Published: 23 Feb 2022

Carbon markets turn emission reductions and removals into tradeable assets. Currently, there are two types of markets: mandatory carbon credits and voluntary carbon credits.

Mandatory carbon markets: Government or regulators limit the emissions that companies in a particular industry or sector can release.  The regulator allocates each company a given amount of emissions.  Companies that do not need their full emission allotment can obtain a credit and sell these credits in the mandatory market.  Companies exceeding their emission limits must purchase credits.  Individuals may also acquire credits.

Voluntary carbon markets: Private entities fund projects that reduce greenhouse gas (GHG) emissions or increase carbon capture.  The project funding is expressed in terms of a carbon offset credit, which is a transferrable, independently-certified instrument that represents an emission reduction of one metric tonne of CO2 or an equivalent amount of other GHG. Companies and individuals can purchase carbon offsets on a voluntary basis.  If you’d like to learn more, check out our previous post

Mandatory carbon markets have government oversight, so these markets benefit from price transparency and greater certainty that the carbon credit has been valued appropriately.  In contrast voluntary carbon markets struggle with fragmentation and assurances around measuring and valuing carbon impact and project quality. Recently, the London Stock Exchange and a consortium in Singapore announced initiatives to provide high quality carbon credits, and promote liquidity to voluntary markets.  The Chicago Mercantile Exchange in collaboration with Xpansiv are already facilitating spot and derivatives trading in voluntary carbon offsets.  As the International Swap Dealers Association (ISDA) has pointed out, greater clarity over voluntary carbon credits’ legal treatment would create a more robust market, because the legal treatment governs voluntary carbon credit creation, transfer and retirement.  The legal situation also exchangeability, ownership rights, requirements for taking proper security and netting treatment in an insolvency situation.  

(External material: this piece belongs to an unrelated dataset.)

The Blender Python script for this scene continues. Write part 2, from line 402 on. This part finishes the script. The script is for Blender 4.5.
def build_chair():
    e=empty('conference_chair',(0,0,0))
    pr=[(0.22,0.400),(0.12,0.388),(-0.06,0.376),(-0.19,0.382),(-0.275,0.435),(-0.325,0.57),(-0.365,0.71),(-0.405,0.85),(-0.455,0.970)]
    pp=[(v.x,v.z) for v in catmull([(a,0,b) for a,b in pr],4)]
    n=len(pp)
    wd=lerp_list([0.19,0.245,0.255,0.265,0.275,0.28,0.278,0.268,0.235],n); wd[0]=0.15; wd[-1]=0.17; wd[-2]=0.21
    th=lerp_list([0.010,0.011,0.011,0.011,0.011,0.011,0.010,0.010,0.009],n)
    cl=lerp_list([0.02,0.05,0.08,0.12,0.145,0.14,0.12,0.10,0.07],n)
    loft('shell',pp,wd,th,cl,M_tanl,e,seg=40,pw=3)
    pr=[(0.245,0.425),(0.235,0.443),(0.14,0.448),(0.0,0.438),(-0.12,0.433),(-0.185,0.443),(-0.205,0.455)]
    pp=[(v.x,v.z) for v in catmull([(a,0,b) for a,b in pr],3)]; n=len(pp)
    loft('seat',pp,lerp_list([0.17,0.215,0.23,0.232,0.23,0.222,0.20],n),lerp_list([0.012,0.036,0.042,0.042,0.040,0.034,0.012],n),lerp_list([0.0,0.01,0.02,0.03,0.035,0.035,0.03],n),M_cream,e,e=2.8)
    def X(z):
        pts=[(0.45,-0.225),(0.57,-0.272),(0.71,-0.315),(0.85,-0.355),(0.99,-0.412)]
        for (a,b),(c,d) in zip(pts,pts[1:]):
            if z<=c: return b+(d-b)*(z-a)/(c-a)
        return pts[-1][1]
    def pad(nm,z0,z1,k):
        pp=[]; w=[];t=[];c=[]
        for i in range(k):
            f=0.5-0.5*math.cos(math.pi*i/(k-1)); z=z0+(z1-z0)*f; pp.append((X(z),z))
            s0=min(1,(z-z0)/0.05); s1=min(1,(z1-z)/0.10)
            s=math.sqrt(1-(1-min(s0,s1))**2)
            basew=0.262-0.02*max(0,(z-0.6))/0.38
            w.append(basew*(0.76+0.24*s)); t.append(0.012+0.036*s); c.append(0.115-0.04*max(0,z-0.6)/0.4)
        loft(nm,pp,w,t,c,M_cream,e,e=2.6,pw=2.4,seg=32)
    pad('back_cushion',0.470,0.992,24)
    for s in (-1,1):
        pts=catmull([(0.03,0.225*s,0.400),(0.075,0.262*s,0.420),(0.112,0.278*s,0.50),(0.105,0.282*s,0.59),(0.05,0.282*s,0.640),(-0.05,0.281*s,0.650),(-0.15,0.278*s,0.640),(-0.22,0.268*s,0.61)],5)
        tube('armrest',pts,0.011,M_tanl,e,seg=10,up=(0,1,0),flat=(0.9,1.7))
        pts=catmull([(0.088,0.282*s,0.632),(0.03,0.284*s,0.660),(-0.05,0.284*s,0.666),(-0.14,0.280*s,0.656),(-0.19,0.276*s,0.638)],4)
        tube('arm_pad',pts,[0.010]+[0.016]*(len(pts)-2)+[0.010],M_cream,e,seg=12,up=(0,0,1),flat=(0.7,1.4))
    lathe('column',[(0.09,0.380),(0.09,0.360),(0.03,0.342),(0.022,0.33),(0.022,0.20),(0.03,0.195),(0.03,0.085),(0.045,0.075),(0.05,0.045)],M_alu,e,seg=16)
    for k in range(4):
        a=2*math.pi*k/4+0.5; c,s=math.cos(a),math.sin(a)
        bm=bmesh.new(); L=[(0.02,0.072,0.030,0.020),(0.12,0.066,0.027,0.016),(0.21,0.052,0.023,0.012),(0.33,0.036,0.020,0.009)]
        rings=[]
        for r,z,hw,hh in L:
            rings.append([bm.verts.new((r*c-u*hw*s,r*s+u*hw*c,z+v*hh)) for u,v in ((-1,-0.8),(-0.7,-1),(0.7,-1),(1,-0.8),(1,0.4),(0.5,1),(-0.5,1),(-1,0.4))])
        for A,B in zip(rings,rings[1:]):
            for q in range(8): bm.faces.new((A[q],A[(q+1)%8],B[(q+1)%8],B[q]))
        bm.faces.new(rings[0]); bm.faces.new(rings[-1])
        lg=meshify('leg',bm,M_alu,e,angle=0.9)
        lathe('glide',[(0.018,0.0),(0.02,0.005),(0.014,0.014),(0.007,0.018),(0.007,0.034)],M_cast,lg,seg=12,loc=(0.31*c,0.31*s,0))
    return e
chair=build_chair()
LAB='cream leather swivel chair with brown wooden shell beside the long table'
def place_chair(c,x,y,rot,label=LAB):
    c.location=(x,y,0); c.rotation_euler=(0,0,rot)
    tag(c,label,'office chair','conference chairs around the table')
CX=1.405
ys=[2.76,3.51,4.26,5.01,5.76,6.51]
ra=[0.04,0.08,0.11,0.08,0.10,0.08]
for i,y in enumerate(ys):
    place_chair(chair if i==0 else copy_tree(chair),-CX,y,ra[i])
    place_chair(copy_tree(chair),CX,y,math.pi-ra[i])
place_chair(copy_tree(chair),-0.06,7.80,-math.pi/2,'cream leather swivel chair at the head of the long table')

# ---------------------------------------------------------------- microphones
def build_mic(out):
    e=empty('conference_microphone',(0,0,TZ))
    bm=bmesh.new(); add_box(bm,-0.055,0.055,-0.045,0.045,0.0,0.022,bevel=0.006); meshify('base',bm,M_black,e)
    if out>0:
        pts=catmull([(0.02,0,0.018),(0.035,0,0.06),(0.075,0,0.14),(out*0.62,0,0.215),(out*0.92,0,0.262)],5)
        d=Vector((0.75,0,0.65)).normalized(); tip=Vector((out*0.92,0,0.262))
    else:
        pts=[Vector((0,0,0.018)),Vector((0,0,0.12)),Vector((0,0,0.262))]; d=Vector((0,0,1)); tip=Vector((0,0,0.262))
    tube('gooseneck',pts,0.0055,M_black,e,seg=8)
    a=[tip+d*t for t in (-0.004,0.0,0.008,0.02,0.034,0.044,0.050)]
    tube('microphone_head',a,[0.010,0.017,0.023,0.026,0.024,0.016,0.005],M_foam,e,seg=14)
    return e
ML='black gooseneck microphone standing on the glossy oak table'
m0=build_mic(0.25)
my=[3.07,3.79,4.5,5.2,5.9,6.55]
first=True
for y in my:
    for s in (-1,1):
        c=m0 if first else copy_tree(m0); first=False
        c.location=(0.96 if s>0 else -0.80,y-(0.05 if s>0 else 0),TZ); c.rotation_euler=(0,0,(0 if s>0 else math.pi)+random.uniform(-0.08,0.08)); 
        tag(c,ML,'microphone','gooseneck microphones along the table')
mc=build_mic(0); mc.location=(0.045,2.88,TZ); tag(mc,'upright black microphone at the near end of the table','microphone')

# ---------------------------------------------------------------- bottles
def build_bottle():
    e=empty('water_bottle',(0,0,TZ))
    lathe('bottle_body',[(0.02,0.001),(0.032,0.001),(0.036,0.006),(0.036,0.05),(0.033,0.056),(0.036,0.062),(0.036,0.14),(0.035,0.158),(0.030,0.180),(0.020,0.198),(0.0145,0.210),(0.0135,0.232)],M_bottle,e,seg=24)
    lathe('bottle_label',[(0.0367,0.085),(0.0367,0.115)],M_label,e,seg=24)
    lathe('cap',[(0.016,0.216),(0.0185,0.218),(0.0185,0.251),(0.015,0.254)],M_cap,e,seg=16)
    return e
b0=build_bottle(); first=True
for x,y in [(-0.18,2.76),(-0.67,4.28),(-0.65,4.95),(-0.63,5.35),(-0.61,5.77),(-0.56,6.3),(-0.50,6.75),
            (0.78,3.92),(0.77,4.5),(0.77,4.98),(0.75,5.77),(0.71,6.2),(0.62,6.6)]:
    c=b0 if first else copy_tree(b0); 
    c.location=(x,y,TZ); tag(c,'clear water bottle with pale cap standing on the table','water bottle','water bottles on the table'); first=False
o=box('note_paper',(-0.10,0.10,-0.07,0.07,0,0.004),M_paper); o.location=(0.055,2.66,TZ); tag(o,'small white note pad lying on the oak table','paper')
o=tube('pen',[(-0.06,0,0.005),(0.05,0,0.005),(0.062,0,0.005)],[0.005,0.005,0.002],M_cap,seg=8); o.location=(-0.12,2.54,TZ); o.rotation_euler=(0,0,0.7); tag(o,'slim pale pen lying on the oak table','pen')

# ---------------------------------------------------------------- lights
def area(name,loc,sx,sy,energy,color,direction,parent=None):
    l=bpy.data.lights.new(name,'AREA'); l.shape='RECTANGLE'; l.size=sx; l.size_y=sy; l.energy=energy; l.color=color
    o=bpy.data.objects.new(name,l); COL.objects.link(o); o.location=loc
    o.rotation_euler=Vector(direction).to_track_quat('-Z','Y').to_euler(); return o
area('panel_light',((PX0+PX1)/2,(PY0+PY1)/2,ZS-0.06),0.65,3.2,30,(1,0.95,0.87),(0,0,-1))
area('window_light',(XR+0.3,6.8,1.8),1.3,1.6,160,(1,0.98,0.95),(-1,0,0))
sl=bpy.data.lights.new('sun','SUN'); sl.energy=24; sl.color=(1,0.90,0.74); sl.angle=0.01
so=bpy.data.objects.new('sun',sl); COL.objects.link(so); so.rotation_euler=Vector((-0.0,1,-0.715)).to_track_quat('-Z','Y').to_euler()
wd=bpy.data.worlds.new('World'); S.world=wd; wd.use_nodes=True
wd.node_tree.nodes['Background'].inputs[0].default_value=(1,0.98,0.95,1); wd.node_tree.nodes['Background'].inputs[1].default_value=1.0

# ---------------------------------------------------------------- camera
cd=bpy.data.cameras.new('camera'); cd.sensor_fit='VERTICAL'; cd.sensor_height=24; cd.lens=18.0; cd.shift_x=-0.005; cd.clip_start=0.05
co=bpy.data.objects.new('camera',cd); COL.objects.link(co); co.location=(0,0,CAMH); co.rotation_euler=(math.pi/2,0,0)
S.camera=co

Clarifying the Legal and Regulatory Framework

A clearer legal framework is necessary for valuing and transacting in / transferring voluntary carbon credits. Fundamentally, a carbon credit could represent an intangible asset; however, depending on the jurisdiction and project structure, they may be recognized as a bundle of rights.   For voluntary carbon credits to work at scale or on exchanges, there must be consistent or standardized legal guidance globally and regulatory guidance at a jurisdictional level.  With a clearer legal framework, the market intermediaries can draft standardized documentation and obtain legal opinions.

According to ISDA, five legal issues need to have agreed minimum standards to promote trading or interchangeability of voluntary carbon credits. 

  1. Using common measurement units. The market appears to have settled on each voluntary carbon credit equaling one metric tonne of CO2e
  2. Clear roles and responsibilities for carbon standard setting bodies that the global and local markets accept and use.
  3. Convergence toward a global standard for approving and verifying projects.
  4. If global or local markets cannot agree to one standard, a series of clear standards differentiated by jurisdiction would provide greater clarity and legal footing.
  5. Convergence toward global standards for registry rules and transferability of credits between registries. registers for this purpose.